Molly Laich Monthly Catch-Up Family Newsletter

Weirdest thing. My throat chakra is all sorts of fucked up and I’m having a hard time communicating.

Been downstairs in the lab brewing up some new life plans. I think about what a weirdo I am all the time and try often to come up with stunts to seem cool and casual and less weird. There are values to uphold of course. Being kind and good and thoughtful can sometimes make you boring or seem less smart, but it’s more important to be kind than to be right. Some of us can all agree on that.

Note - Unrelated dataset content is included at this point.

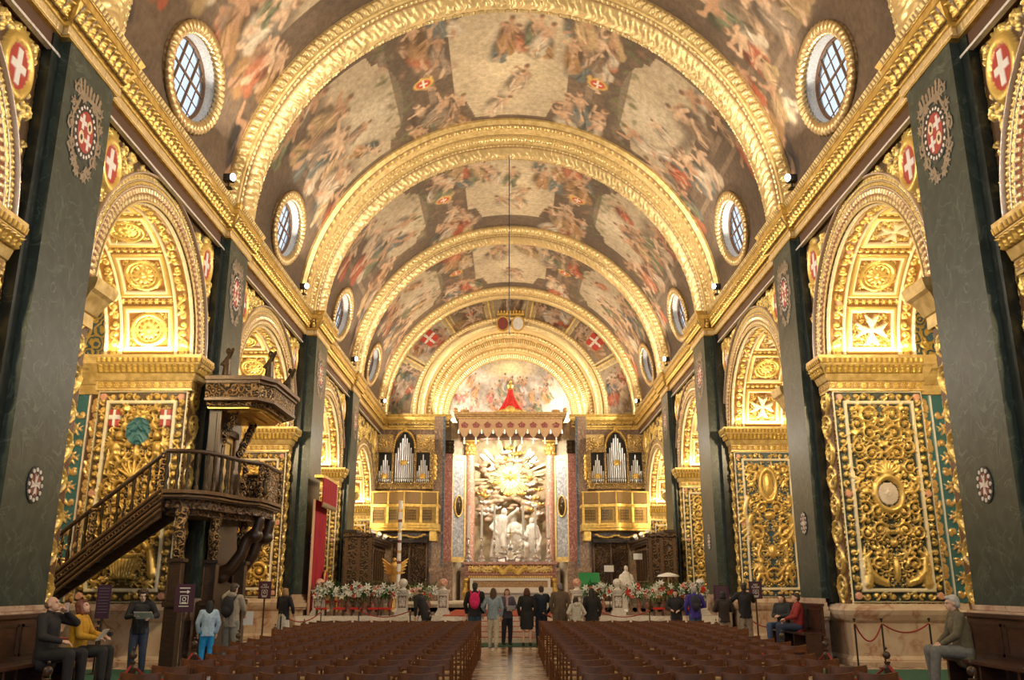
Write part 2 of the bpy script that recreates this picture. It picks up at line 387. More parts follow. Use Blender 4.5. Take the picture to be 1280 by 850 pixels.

Do you remember our second cousin? We’ll call her Meryl. Meryl’s been old her entire life but I think these days she’s around sixty. She wears glasses, shirts buttoned to the neck and polyester suits. It can’t be comfortable. Before dinner she sways back and forth and claws her nails into her knees. When I was younger she had two pet guinea pigs named Coco and something else. She brought them to all the family gatherings, or else she showed everyone pictures. (Imagine the conversation those inspired. None.)

She held them to her chest and it was very clear she loved the guinea pigs. In my memory I wanted to hold them but Meryl would have a panic attack if anyone else held them because she was afraid they would die. Denying an 8 year old a chance to hold a furry animal—this was my first taste of seeing a crazy person get away with whatever crazy shit they wanted.

Her guinea pigs ended up dying and Meryl was so devastated she got out of coming to family events for years. “Why doesn’t Meryl get new guinea pigs?” Every holiday I begged them to give me a real answer, and my Grandma would pat me on the knee and say “Shhh,” as she nodded the knowing family look that said, “Cousin Meryl is crazy, remember? Let it go.”

Why doesn’t Meryl just get more guinea pigs? What the fuck.

The point of this thing got away from me. I was trying to say that I hope to enact a new life-plan that emphasizes getting away with behaving however I want while still remaining vital, having relationships and making art. It’s not going to be easy. People still expect me to look them in the eye and pretend to care about dumb things…

Who else can we think of that is way cool and acts however they want? Marlon Brando? Roger Ebert? Bjork?

This could turn into a Charlie Sheen thing if we’re not careful.

This newsletter sucks. Go back to work.

 

 

3 thoughts on “Molly Laich Monthly Catch-Up Family Newsletter

  1. sounds like the pigs were Meryl’s gateway to human connection. I love it. I mean, it’s sad and I want you happy, but really, I love it. I think you are looking for your own Guinea Pigs, and that’s a good thing, the search. Beer?

  2. It’s actually not your throat chakra that’s causing communication errors…Mercury is in Retrograde.